Both the federal and various state governments in recent years have significantly increased their enforcement of worker classification laws. These laws all address the question of whether a particular worker should be classified as an independent contractor or an employee. Companies that have been audited by the federal and state governments and found to have misclassified workers have faced large back employment tax liabilities, interest, and penalties.
In a new twist on enforcing federal worker classification laws, the Internal Revenue Service recently announced a new Voluntary Classification Settlement Program (VCSP). The VCSP “provides an opportunity for taxpayers to reclassify their workers as employees for employment tax purposes for future tax periods with partial relief from federal employment taxes.” As the name implies, VCSP is a voluntary program.
To be eligible for VCSP, an employer must (1) have consistently treated the workers to be reclassified as independent contractors; (2) have filed all required IRS Form 1099 for the workers to be reclassified for the previous three years; and (3) not currently be under IRS or state audit for misclassification of workers.
Employers may apply for VCSP using IRS Form 8952. Among the information required to be disclosed on the Form 8952 is (1) the number and description of the classes of workers to be reclassified; (2) the total taxable compensation paid to the soon-to-be reclassified workers for the most recently closed tax year; and (3) the estimated federal employment tax liability for those workers.
The IRS has discretion as to whether it chooses to accept any VCSP application. If an employer is accepted into the program and ultimately signs a settlement agreement, the employer must prospectively treat the reclassified workers as employees. Employers also receive the following benefits: (1) the employer’s federal employment tax liability will be limited to only ten percent (10%) of the total federal tax liability for the most recently closed tax year and the employer must pay this amount; (2) the employer will not be liable for any interest or penalties on the ten percent payment; and (3) the employer will not be subject to a federal employment tax audit with respect to the workers being reclassified.

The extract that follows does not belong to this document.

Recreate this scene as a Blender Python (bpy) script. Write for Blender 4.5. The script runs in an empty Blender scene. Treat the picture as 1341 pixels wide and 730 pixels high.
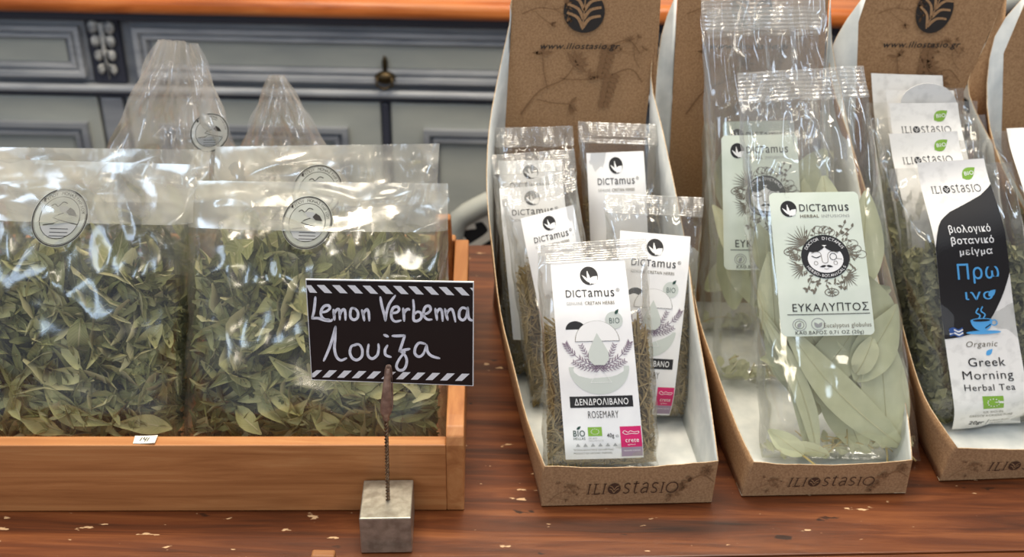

While the VCSP has the potential advantage of limiting federal employment tax liability and removing the specter of future federal audits for the reclassified workers, there are a number of potential risks. First, if the IRS chooses not to accept an employer’s application – for any reason – the employer has effectively identified itself as a potential target for future IRS audits and provided the IRS, under penalty of perjury, with the raw information needed to start an audit. Second, the VCSP only applies to potential federal employment tax liability. VCSP participation does not and cannot provide any protection again state audits or state employment tax liabilities. Once workers are identified as misclassified as part of VCSP, employers face not only possible state employment tax liabilities, but also possible liability under various state workers compensation and unemployment insurance laws.
Employers interested in participating in the IRS’s new VCSP should consult with legal counsel and their tax advisors to determine (1) whether VCSP is right for them and, if so, (2) how best to plot a course through the labyrinth of federal and state employment laws so as to maximize the benefits of VCSP and minimize the downside risks of VCSP rejection and/or audit by state governments.